Q: What can you tell us about freshman running back Jamaal Williams?

A: "He's one of the fastest guys on the team. He's young and he doesn't know what he doesn't know yet, so that's good. When he gets hit for the first time he'll know he's not in L.A. anymore. Right now he's running around like no one's going to tackle him. But someone's going to tackle him. He's really talented and I think he has a great opportunity to be a really strong player for us."

Q: Can you tell us anything about BYU and the Big 12?

A: "Big 12? You can read the papers. There's not much being said. Some people, their job is to keep that alive. They're writers, they're media. That's their job. There's nothing going on. They will make you think there's something going on. … There's nothing going on with the Big 12, the Big Sky, the Big East."

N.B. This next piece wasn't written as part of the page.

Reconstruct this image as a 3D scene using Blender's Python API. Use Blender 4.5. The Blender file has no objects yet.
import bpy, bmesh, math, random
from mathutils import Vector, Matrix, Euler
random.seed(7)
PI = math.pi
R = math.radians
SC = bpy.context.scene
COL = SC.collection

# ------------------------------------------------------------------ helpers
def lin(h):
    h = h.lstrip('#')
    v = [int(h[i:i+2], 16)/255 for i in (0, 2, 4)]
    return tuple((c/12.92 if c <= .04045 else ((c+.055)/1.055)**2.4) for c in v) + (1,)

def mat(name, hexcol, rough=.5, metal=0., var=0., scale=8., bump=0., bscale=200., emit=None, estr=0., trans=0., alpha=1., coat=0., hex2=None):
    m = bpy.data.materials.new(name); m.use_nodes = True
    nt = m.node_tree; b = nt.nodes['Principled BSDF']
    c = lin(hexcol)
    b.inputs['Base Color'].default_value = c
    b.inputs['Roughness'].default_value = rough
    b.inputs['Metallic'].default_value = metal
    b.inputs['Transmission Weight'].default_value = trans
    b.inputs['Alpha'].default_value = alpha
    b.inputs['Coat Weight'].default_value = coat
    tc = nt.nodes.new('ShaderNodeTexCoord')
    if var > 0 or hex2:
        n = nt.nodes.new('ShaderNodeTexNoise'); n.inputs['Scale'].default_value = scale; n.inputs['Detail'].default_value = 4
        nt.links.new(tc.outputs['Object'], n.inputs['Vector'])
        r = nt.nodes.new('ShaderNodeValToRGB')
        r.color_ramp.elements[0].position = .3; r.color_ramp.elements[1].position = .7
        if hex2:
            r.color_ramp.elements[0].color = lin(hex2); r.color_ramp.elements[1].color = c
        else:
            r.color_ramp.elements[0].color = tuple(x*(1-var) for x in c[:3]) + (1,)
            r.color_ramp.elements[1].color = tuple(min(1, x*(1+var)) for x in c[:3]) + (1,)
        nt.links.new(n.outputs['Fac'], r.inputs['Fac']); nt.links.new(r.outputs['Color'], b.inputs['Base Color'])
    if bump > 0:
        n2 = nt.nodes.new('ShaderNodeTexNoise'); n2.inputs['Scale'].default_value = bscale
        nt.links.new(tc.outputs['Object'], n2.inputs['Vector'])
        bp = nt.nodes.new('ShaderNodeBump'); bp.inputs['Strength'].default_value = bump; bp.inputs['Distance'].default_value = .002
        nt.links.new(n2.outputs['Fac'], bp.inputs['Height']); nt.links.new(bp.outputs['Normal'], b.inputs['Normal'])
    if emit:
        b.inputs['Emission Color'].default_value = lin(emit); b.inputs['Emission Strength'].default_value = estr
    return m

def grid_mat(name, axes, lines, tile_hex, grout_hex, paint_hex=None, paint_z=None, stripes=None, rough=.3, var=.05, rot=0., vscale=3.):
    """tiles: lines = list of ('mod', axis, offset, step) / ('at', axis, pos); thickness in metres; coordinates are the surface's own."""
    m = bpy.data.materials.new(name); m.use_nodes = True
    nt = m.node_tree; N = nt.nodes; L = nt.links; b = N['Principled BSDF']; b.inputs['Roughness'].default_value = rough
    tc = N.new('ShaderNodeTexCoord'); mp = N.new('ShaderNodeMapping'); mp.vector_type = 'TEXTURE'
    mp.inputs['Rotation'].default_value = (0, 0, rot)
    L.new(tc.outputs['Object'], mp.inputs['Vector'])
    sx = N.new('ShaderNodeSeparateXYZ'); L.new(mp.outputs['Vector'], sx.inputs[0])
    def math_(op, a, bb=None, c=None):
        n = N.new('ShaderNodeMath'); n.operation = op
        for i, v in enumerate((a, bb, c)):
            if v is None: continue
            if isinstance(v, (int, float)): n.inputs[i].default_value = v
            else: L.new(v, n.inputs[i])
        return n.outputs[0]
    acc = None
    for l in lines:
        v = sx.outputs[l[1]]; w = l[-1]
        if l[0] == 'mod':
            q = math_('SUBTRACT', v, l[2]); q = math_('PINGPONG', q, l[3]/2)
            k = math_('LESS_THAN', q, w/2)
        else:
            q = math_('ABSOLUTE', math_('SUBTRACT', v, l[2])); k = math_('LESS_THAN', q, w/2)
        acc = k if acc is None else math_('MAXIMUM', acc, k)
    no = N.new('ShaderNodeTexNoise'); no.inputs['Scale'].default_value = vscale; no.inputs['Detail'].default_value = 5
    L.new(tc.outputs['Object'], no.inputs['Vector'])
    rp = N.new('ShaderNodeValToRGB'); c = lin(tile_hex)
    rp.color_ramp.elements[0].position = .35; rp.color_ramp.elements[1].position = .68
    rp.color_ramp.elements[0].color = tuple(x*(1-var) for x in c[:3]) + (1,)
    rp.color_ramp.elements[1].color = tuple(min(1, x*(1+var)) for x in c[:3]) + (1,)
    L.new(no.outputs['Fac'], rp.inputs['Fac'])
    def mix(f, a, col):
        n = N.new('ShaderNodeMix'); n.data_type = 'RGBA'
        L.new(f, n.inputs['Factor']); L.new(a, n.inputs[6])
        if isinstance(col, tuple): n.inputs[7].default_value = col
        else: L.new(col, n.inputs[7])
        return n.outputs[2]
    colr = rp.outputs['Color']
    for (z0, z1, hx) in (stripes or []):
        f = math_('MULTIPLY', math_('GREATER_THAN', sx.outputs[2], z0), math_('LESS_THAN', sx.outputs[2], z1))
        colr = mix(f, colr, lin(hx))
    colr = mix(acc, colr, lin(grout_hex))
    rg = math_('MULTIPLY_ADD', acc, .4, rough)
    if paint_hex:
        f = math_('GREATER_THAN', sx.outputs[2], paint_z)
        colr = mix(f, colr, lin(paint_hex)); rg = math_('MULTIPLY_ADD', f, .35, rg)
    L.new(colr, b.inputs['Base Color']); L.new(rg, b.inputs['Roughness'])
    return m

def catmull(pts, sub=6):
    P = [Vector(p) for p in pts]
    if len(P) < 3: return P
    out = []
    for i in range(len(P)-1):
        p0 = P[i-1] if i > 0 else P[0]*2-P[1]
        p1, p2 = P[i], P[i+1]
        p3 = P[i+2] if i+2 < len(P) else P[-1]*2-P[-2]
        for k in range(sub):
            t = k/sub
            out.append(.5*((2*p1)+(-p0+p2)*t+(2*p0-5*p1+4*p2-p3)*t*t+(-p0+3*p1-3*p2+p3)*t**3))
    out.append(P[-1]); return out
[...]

Q: Does BYU's policy of not playing on Sunday make your job hard?

A: "It makes it hard for conferences because most play championship games on Sundays. When we were in the Mountain West Conference, those teams played on Sunday. WAC teams played games on Sunday when we were in the WAC. They just allowed us not to play. We were kind of the bell-ringers in the old WAC and we were one of the top teams in the Mountain West Conference. They needed us. They wanted us. They allowed us to schedule around that. Now when you try to go to an established conference and say, 'Hey, let us in and change all of your games.' That's a little hard."

Q: Are there any games scheduled with Army or Navy?

A: "No games scheduled with Army and Navy. We had a series scheduled with Army, but they called us and said they couldn't do it. I'm really good friends with their athletic director. He was at Stanford with me. He was at Cal with me, he was at the (San Francisco) 49ers with me. That contract was the first thing I did when I got here as A.D. Then later he called and said they were overwhelmed. I let him drop it. He's now at another school, and he owes me."